[Begin]

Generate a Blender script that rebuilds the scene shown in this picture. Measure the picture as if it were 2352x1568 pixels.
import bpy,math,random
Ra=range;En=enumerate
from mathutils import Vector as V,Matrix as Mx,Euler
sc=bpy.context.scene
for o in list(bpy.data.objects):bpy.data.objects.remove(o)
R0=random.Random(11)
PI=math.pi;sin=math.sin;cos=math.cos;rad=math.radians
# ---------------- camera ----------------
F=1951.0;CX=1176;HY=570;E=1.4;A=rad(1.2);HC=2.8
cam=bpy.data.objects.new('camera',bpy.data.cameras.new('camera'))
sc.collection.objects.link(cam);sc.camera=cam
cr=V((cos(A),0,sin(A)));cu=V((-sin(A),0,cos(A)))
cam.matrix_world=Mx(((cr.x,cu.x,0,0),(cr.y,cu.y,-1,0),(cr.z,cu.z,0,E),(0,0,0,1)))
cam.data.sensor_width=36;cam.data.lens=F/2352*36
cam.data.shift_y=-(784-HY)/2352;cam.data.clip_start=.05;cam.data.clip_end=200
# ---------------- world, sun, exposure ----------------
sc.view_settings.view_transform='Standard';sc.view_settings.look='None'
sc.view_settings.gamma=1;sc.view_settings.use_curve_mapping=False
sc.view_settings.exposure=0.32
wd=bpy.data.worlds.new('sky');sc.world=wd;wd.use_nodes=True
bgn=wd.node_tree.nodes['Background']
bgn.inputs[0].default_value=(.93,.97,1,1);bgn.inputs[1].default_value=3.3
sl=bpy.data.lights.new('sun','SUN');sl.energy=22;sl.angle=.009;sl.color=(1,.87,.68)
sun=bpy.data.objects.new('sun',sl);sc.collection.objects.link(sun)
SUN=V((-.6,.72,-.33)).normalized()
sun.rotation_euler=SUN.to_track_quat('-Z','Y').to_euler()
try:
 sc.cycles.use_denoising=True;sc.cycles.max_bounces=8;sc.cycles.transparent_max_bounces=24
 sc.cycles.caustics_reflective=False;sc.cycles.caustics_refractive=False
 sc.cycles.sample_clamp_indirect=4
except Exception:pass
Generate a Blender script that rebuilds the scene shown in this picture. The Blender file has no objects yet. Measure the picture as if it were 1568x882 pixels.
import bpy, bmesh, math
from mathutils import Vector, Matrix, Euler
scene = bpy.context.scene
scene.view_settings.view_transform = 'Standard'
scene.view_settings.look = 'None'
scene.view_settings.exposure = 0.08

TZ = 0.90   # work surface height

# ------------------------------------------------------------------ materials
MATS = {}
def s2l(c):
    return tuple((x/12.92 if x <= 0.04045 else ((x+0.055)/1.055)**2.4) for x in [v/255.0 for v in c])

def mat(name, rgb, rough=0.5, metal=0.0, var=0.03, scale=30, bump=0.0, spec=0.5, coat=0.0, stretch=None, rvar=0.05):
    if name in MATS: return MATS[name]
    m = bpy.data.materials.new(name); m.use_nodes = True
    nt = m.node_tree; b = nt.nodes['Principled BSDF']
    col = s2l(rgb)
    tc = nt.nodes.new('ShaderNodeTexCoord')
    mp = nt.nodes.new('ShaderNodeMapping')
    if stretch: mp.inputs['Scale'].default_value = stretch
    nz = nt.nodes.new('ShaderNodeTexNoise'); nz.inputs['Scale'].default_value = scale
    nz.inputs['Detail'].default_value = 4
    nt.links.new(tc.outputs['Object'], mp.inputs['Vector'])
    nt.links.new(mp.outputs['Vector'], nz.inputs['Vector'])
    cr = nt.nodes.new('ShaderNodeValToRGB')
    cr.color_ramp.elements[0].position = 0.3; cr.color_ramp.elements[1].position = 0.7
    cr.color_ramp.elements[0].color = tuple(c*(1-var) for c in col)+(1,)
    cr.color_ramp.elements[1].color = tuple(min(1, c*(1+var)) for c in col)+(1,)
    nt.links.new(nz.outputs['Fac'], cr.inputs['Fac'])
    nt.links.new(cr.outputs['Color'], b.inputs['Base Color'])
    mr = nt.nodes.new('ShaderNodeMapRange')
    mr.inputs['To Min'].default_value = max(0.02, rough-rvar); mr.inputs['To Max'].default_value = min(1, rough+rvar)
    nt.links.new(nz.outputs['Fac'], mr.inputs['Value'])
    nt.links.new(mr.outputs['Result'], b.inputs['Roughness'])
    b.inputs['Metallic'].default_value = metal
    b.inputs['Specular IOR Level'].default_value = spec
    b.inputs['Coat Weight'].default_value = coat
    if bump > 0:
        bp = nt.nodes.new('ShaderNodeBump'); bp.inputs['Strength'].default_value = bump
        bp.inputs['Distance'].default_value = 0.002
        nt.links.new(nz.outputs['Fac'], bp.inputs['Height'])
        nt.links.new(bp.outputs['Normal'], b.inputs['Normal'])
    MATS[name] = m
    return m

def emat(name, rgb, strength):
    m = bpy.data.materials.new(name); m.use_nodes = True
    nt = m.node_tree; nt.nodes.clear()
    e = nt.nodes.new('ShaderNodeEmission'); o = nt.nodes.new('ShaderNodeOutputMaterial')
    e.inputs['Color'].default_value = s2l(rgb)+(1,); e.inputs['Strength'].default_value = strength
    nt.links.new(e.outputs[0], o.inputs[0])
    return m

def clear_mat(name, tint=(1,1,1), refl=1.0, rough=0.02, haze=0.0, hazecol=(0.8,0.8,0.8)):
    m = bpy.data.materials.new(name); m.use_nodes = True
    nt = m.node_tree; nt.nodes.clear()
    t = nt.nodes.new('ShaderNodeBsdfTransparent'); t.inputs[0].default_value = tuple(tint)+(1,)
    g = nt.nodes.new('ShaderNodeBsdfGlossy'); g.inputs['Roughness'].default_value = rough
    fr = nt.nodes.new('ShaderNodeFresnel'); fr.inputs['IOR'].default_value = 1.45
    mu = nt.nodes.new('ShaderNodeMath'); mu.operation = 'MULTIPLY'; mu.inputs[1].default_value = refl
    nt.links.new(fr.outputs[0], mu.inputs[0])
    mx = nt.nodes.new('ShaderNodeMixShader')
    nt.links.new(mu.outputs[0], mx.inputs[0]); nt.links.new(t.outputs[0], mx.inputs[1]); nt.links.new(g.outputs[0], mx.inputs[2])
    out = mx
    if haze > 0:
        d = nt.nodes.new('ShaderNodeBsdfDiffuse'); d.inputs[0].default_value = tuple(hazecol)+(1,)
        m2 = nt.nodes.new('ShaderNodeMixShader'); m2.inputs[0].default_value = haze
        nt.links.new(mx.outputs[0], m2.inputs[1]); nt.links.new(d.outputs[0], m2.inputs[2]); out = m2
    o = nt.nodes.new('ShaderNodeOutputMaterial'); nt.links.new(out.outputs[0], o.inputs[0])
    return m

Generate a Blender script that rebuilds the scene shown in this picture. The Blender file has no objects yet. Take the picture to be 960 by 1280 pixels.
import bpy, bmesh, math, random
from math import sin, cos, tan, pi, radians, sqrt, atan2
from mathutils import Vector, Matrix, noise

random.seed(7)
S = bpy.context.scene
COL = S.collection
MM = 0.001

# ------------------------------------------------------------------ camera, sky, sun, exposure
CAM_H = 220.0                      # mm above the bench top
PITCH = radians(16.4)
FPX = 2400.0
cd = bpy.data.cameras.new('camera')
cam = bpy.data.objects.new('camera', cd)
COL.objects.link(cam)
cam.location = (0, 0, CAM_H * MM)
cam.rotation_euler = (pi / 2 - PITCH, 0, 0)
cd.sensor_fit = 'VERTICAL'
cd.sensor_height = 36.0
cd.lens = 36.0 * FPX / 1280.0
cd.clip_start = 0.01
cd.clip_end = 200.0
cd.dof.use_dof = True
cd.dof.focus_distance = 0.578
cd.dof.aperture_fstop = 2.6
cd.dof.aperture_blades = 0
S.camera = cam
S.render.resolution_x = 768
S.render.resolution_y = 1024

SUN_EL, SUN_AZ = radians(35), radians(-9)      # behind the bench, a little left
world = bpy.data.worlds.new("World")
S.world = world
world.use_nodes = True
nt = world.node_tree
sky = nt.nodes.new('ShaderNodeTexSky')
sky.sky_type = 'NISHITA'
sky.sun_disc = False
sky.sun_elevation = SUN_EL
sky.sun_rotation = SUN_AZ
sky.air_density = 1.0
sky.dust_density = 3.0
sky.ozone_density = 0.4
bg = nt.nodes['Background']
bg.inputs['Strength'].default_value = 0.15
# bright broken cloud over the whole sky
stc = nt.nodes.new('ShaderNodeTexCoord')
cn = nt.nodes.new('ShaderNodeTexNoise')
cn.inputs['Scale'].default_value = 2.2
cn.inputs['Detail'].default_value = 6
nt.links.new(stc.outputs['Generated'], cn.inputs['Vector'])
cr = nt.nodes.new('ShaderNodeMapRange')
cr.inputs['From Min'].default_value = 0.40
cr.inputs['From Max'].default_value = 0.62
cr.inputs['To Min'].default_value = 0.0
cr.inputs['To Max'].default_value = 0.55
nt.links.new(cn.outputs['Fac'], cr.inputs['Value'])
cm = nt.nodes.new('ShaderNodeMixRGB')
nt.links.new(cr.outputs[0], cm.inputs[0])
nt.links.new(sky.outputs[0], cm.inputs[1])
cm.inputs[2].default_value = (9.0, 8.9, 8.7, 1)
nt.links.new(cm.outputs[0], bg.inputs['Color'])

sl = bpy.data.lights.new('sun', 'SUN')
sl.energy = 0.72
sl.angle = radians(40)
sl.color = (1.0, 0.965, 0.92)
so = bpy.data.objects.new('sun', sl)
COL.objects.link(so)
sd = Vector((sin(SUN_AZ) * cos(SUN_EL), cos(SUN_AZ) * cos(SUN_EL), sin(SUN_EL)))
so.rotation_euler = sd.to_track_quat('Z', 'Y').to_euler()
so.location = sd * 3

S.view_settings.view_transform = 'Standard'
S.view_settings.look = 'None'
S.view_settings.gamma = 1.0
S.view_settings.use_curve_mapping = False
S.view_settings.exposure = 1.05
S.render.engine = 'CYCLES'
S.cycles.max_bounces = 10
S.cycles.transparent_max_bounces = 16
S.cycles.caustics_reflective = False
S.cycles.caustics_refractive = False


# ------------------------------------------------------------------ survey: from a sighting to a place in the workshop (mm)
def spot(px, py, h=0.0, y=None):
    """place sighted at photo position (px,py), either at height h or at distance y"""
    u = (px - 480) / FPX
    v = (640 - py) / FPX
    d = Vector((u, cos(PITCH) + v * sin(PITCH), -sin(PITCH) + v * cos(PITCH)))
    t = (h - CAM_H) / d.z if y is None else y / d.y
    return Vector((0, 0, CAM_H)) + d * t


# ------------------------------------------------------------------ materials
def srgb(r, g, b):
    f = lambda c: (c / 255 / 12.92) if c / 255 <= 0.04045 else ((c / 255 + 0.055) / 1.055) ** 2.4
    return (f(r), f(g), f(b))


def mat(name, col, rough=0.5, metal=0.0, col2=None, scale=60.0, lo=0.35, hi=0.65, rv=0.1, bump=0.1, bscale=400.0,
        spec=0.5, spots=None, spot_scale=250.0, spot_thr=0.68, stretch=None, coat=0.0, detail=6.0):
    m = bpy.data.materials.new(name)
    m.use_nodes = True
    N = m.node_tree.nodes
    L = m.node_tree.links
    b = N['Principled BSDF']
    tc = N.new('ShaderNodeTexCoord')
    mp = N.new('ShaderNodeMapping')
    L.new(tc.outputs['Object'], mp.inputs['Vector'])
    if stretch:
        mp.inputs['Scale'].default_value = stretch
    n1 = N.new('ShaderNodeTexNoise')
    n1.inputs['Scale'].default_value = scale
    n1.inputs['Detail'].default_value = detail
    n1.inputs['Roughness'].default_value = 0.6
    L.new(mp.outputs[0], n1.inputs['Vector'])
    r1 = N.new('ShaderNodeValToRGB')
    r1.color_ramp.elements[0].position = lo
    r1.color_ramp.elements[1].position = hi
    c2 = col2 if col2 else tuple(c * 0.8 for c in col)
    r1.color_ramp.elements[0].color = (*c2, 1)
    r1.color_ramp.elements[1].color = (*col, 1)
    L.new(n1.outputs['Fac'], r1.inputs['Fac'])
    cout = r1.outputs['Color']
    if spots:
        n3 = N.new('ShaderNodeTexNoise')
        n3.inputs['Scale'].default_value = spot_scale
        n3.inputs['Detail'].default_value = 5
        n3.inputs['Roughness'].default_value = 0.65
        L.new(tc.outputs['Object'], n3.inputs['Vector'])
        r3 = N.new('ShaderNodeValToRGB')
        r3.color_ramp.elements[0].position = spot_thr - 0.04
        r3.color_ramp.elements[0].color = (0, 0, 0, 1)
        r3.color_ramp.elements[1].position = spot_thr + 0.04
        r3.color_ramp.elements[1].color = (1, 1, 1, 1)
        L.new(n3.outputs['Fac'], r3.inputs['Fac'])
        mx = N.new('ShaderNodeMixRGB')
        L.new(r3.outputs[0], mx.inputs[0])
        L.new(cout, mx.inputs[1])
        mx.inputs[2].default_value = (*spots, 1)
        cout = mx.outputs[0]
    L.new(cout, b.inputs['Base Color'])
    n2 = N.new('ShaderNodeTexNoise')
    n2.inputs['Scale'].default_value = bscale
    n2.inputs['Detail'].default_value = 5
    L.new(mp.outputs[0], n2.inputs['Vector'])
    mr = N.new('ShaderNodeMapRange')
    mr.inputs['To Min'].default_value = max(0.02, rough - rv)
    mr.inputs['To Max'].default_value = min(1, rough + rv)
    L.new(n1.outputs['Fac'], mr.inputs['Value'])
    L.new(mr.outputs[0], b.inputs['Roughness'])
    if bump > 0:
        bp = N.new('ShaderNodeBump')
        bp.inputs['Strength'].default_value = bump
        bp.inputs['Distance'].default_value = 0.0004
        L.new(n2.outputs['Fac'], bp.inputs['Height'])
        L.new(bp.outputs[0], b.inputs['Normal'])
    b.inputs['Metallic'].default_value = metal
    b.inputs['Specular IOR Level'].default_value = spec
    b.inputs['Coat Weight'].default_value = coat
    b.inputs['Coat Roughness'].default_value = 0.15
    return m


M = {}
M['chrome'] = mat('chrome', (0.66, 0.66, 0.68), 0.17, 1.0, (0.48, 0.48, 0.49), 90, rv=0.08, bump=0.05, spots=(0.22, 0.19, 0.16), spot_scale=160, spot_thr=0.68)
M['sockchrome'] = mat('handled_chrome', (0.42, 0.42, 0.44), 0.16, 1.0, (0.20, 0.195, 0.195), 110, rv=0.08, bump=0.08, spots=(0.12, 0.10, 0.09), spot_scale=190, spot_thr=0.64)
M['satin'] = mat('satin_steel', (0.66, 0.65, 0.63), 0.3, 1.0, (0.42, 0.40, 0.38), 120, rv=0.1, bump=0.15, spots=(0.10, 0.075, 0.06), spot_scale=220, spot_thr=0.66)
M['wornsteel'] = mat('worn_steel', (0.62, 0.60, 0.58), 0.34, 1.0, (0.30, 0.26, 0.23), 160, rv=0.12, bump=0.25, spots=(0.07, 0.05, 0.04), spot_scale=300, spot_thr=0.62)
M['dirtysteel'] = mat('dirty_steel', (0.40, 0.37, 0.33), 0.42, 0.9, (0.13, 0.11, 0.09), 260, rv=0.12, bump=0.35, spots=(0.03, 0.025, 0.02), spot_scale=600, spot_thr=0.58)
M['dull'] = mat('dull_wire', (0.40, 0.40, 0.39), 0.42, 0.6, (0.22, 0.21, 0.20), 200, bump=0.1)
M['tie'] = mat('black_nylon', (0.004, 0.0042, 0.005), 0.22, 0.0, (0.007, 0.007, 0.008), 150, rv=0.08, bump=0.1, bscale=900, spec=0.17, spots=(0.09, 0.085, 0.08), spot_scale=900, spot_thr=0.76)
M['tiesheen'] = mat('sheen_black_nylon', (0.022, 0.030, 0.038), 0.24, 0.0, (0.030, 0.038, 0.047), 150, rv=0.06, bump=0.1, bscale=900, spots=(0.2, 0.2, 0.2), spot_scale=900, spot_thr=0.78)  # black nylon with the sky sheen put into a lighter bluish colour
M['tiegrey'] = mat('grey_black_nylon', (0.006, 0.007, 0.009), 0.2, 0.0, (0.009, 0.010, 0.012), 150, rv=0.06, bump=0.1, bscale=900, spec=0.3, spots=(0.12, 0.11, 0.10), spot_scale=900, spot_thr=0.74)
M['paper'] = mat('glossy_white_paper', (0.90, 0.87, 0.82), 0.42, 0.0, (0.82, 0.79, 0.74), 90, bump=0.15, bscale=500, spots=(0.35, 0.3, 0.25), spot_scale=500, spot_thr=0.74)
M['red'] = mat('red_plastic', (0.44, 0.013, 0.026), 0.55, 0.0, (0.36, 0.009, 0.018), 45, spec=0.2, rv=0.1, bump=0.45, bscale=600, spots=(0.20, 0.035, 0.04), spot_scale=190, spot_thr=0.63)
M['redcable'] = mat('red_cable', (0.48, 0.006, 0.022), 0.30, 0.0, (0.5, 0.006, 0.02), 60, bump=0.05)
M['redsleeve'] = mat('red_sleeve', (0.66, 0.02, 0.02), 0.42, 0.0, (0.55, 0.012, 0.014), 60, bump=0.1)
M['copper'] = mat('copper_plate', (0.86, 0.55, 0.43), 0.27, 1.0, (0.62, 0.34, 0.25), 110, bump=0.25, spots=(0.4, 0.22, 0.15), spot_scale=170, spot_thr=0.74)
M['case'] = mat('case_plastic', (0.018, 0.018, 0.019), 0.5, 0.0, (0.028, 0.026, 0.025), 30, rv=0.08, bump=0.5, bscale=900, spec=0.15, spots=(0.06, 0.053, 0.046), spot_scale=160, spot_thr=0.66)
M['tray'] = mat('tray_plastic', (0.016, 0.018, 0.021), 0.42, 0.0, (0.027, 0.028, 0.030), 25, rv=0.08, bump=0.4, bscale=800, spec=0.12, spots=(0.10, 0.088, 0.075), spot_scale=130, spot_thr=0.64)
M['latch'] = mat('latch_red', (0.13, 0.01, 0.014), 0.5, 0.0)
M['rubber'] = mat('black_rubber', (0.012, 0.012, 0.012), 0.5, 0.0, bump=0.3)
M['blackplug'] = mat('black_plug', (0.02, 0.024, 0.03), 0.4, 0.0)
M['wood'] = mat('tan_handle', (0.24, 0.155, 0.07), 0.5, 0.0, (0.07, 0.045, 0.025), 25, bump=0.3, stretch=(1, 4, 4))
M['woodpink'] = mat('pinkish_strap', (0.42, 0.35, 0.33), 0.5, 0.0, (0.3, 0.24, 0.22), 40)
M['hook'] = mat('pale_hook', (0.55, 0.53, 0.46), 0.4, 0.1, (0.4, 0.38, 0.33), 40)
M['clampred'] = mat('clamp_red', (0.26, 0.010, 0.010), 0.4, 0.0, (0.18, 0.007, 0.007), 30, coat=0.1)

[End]

Extract the first line above and each line after it up to and including the one with "except Exception:pass", please, exactly and with nothing else.

RESPONSE TO THE TASK:
Generate a Blender script that rebuilds the scene shown in this picture. Measure the picture as if it were 2352x1568 pixels.
import bpy,math,random
Ra=range;En=enumerate
from mathutils import Vector as V,Matrix as Mx,Euler
sc=bpy.context.scene
for o in list(bpy.data.objects):bpy.data.objects.remove(o)
R0=random.Random(11)
PI=math.pi;sin=math.sin;cos=math.cos;rad=math.radians
# ---------------- camera ----------------
F=1951.0;CX=1176;HY=570;E=1.4;A=rad(1.2);HC=2.8
cam=bpy.data.objects.new('camera',bpy.data.cameras.new('camera'))
sc.collection.objects.link(cam);sc.camera=cam
cr=V((cos(A),0,sin(A)));cu=V((-sin(A),0,cos(A)))
cam.matrix_world=Mx(((cr.x,cu.x,0,0),(cr.y,cu.y,-1,0),(cr.z,cu.z,0,E),(0,0,0,1)))
cam.data.sensor_width=36;cam.data.lens=F/2352*36
cam.data.shift_y=-(784-HY)/2352;cam.data.clip_start=.05;cam.data.clip_end=200
# ---------------- world, sun, exposure ----------------
sc.view_settings.view_transform='Standard';sc.view_settings.look='None'
sc.view_settings.gamma=1;sc.view_settings.use_curve_mapping=False
sc.view_settings.exposure=0.32
wd=bpy.data.worlds.new('sky');sc.world=wd;wd.use_nodes=True
bgn=wd.node_tree.nodes['Background']
bgn.inputs[0].default_value=(.93,.97,1,1);bgn.inputs[1].default_value=3.3
sl=bpy.data.lights.new('sun','SUN');sl.energy=22;sl.angle=.009;sl.color=(1,.87,.68)
sun=bpy.data.objects.new('sun',sl);sc.collection.objects.link(sun)
SUN=V((-.6,.72,-.33)).normalized()
sun.rotation_euler=SUN.to_track_quat('-Z','Y').to_euler()
try:
 sc.cycles.use_denoising=True;sc.cycles.max_bounces=8;sc.cycles.transparent_max_bounces=24
 sc.cycles.caustics_reflective=False;sc.cycles.caustics_refractive=False
 sc.cycles.sample_clamp_indirect=4
except Exception:pass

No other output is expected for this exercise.